Magazine Le Mensuel

Nº 2946 du vendredi 25 avril 2014

Affaire Déclassée

Un consul trafiquant d’armes. Massacre de douaniers à Masnaa

La sécurité au Liban se dégrade dès le début de 1958. Au début de l’été de la même année, le pays connaît des événements particulièrement meurtriers. Les incidents se multiplient sur la scène libanaise avec la proclamation de la République arabe unie (la RAU) au début de février 1958. Les répercussions sur la scène libanaise n’ont pas manqué d’entraîner de graves perturbations.
 

Le 12 mai 1958, cinq douaniers sont massacrés à Masnaa. L’affaire prend de graves dimensions, car elle arrive quelques heures à peine après la saisie d’armes dans la voiture du consul belge à Damas, Louis de San. Ce dernier était arrivé au poste frontalier, le 11 mai 1958, à bord d’une voiture officielle, espérant entrer au Liban sans contrôle, lorsqu’un douanier lui demande d’ouvrir son coffre. Il refuse d’obtempérer alléguant de son droit à l’immunité diplomatique. Averti, le Sérail maintient l’ordre de fouiller le véhicule. Le diplomate décide alors de rebrousser chemin, lorsqu’un douanier s’agrippe au volant. La voiture heurte un mur et s’immobilise.
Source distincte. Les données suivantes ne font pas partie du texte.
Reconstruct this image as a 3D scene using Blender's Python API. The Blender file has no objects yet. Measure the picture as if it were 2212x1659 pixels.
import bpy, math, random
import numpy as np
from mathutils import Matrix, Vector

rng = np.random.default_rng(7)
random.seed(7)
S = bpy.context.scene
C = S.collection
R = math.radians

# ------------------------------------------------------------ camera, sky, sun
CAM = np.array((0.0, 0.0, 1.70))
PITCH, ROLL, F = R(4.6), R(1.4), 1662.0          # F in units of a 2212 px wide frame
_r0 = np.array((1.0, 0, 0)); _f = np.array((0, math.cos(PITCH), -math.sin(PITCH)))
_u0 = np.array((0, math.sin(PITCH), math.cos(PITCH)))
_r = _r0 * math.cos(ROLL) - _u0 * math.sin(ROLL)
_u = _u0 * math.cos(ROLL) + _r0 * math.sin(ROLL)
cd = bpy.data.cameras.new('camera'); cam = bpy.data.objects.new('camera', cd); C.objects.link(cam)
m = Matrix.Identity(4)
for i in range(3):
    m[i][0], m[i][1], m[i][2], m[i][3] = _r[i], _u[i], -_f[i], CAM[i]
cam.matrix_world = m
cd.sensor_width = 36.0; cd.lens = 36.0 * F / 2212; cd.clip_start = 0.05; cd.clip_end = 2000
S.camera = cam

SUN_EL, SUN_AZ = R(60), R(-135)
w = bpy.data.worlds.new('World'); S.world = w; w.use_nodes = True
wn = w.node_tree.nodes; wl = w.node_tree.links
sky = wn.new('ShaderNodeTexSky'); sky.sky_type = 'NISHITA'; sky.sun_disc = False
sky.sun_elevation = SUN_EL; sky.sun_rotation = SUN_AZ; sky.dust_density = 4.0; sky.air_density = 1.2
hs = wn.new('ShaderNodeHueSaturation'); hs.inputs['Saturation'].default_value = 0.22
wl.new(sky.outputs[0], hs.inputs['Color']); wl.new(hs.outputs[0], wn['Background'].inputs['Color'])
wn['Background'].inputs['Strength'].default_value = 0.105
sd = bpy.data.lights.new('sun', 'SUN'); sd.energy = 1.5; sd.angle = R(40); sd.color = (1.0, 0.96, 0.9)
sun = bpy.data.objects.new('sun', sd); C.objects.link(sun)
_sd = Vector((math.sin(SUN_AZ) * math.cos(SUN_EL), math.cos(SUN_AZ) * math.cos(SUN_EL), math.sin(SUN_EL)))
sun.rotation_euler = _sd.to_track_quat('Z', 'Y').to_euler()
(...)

Les douaniers procèdent à l’ouverture du coffre et y découvrent les armes: 33 fusils-mitrailleurs Beretta avec 35 chargeurs, 28 revolvers Beretta avec 31 chargeurs, 1 500 balles de revolvers, 18 000 cartouches de fusils-mitrailleurs et une bombe à retardement en forme de stylo.
Outre les armes, ils trouvent un document dans lequel sont indiqués les secteurs où les attentats doivent être perpétrés. L’affaire se corse, le consul est arrêté et conduit à Beyrouth. L’interrogatoire se déroule en présence de représentants de la délégation belge. L’enquête démontre que le diplomate avait des accointances avec des courants politiques de l’extrême gauche.
Quelques heures après cette découverte, la région de Masnaa est le théâtre d’une attaque dans laquelle trois personnes trouvent la mort.  
Des automobilistes de passage alertent les douaniers du poste de Masnaa sur des mouvements d’hommes en armes. Six des douaniers n’étaient pas armés. Ils restèrent sur place refusant de se réfugier dans un lieu plus sûr. Des agents de la Sûreté, armés, se trouvaient dans un hangar plus loin.
Deux-cents éléments armés prennent d’assaut Masnaa. Les agents de la Sûreté ripostent. Des renforts arrivent vers minuit, soit quatre heures après l’attaque. Trop tard. Les hommes armés avaient agressé les douaniers désarmés, cinq sont abattus et leurs cadavres mutilés. Les cinq victimes sont: Habib Corm, Victor Aouad, Chafic Ghazal, Alfred Abou Dib et Habib Abboud. Corm devait se marier en juin. Aucune trace du sixième douanier, du nom de Darghous, pourtant présent avec ses cinq camarades. Les parents des victimes ne sont pas autorisés à ouvrir les cercueils, les corps étant dans un état indescriptible.
L’enquête conclut au massacre des cinq douaniers par une bande de partisans de Chébli el-Aryan et de ses complices venus de Syrie.
Après cette dégradation interne de la sécurité, surtout en l’absence des forces de l’ordre sur l’ensemble du territoire, le ministre de la Défense, Rachid Beydoun, présente sa démission, il est remplacé par Sami el-Solh, alors président du Cabinet. L’armée est chargée du maintien de l’ordre. La voie est ouverte à des volontaires civils armés placés sous les ordres de la gendarmerie. Cette dernière se voit confier la mission de défendre les villes, alors que l’armée était chargée de contrôler les infiltrations à travers les frontières et d’arrêter l’afflux d’insurgés vers les localités.
Le dossier est rapidement clos. La situation dans le pays et les armes en provenance de Syrie plaçaient l’affaire dans un cadre purement politique, d’autant que l’insurrection de 1958 était sur la voie.

Arlette Kassas

Les informations citées dans cet article sont tirées du Mémorial du Liban – le mandat Camille Chamoun de Joseph Chami, et d’articles sur Internet.

Vers Moukhtara
Depuis 1957, les armes affluaient de Syrie vers les opposants du régime du président Camille Chamoun. Le député Chébli el-Aryan formait le lien entre la Syrie et le leader druze Kamal Joumblatt. Les armes arrivaient massivement à Deir el-Achayer pour les opposants et étaient transférées vers Moukhtara à dos de mulets. Joumblatt prenait toujours contact avec Aryan pour assurer les armes qui passaient tous les jours de Syrie et dont le transfert vers Moukhtara prenait douze jours.